Where is India in this solar frisson? Nowhere, is the dismaying answer. The global excitement has bypassed it almost completely even if a handful of companies, such as Moser Baer, are now making large-scale investments in photovoltaic panels. That, however, is to meet the growing demand in Europe where subsidies have opened up attractive markets.
What is missing here is a larger vision of what renewable sources, specially solar, can do to fill the energy gap in the country. The process of putting together a critical mass of researchers, industry and champions in government which ought to have started at least 50 years is still not underway. As a ritual, the government makes the right noises about renewable energy but does precious little to promote it, the only noticeable change being the alteration in the name of the ministry dealing with this issue. The Ministry of New and Renewable Energy (MNRE), as it is now known, remains an ill-favoured and poorly-funded area of darkness.
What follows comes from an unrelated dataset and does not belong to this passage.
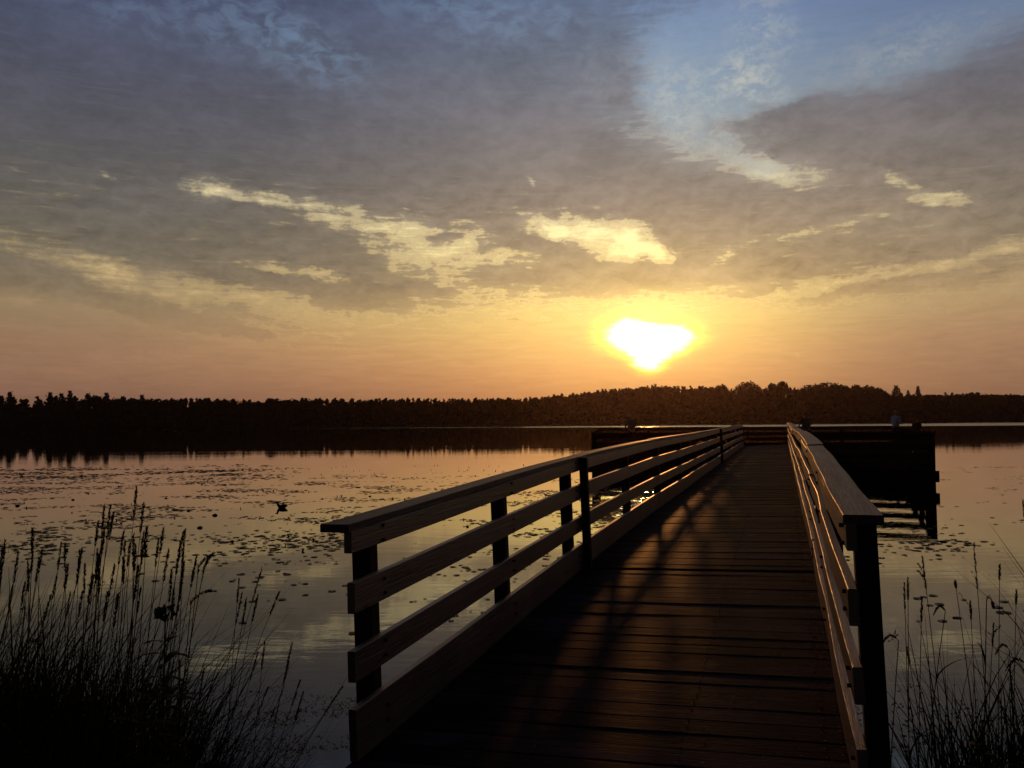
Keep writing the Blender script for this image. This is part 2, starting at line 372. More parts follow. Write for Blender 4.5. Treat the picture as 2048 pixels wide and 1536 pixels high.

IIT-Bombay will be setting up a demonstration solar thermal power plant in collaboration with industry that will also act as a testing facility. It is intended to be a high-visibility, national impact research programme. But IIT-B needs Rs 50 crore for the project and there is no indication yet where the funds will come for this fledgling initiative. The government has been making noises about setting up a solar commission (no less) on the lines of the Atomic Energy Commission that will be an autonomous body under the Department of Science and Technology and will be responsible for deploying commercial and near-commercial solar technologies. The initial investment that was being talked of was $10 million.
More recently, Prime Minister Manmohan Singh announced that a solar mission (not commission), would be set up as part of an eight-pronged National Action Plan on Climate Change. The solar mission has a limited target of adding 1,000 mw of CSP in the next 10 years but no clear timelines or funding have been mentioned. Yet, many consider even the 1,000 mw target too ambitious. That’s simply because in the past six decades practically nothing has done to build capacity — either in collaborative research or in creating the manpower. That’s why the Solar Energy Centre of the MNRE, shockingly, has been returning most of the funds allocated to it year after year.
India’s solar programme has thus been limited to providing intermittent energy to the rural areas (to around 6,000 villages), for street lighting (about 50,000 systems) and water heaters — all adding up to around 1,400 mw. One reason is that despite subsidies, costs are seen as rather daunting. MNRE calculates the capital cost of setting up a solar power plant between Rs16 crore and Rs 20 crore per mw which, on the face of it, is rather steep compared to conventional thermal stations. Coal-fired plants cost Rs 4-4.5 crore per mw and gas-based slightly more. Nuclear plants can go as high as Rs 7crore per mw and is expected to be as high as Rs 15 crore per mw for the newer technology.
If one were to look at the funds pumped into nuclear and solar over the past half century, then solar comes out shining from the analysis. Nuclear despite huge upfront funding and hidden subsidies has produced no more than 4,120 mw in 50 years. MNRE officials, therefore, claim that in a cost-benefit analysis solar has not done too badly.
Budgetary Support for Nuclear Energy and Solar Power (Rs/crore) | ||||||||||
Year
| 1997- 998 | 1998- 1999 | 1999- 2000 | 2000- 2001 | 2001- 2002 | 2002- 2003 | 2003- 2004 | 2004- 2005 | 2005- 2006 | 2006- 2007 |
DAE* | 1,996 | 2,418 | 2,682 | 2,745 | 2,768 | 3,351 | 3,739 | 4,240 | 3,752 | 5,033 |
Solar power | 11.77 | 46.65 | 57.25 | 49.45 | 78.45 | 86.15 | 75.1 | 73.75 | 60.52 | 68.41 |
*Department of Atomic Energy. Its budgets, of course, underwrite a wider range of activities Source: Revised budgets for the DAE and solar energy under Ministry of Non-Conventional Energy Sources of the Government of India |
But the clinching argument in favour of solar is that its potential is now well established. As Anand Mahindra, vice-chairman & MD of Mahindra & Mahindra put it after the solar mission was announced, “Let’s not revert to our old pre-reform avatar, and wait for a beneficent western power to find the solutions, and then go around with a begging bowl for ‘technology transfers’. As we try to address global issues of climate change, energy security and snowballing oil prices, a commercially viable technology that is clean, scalable and utility-friendly is staring us in the face. What on earth are we waiting for?”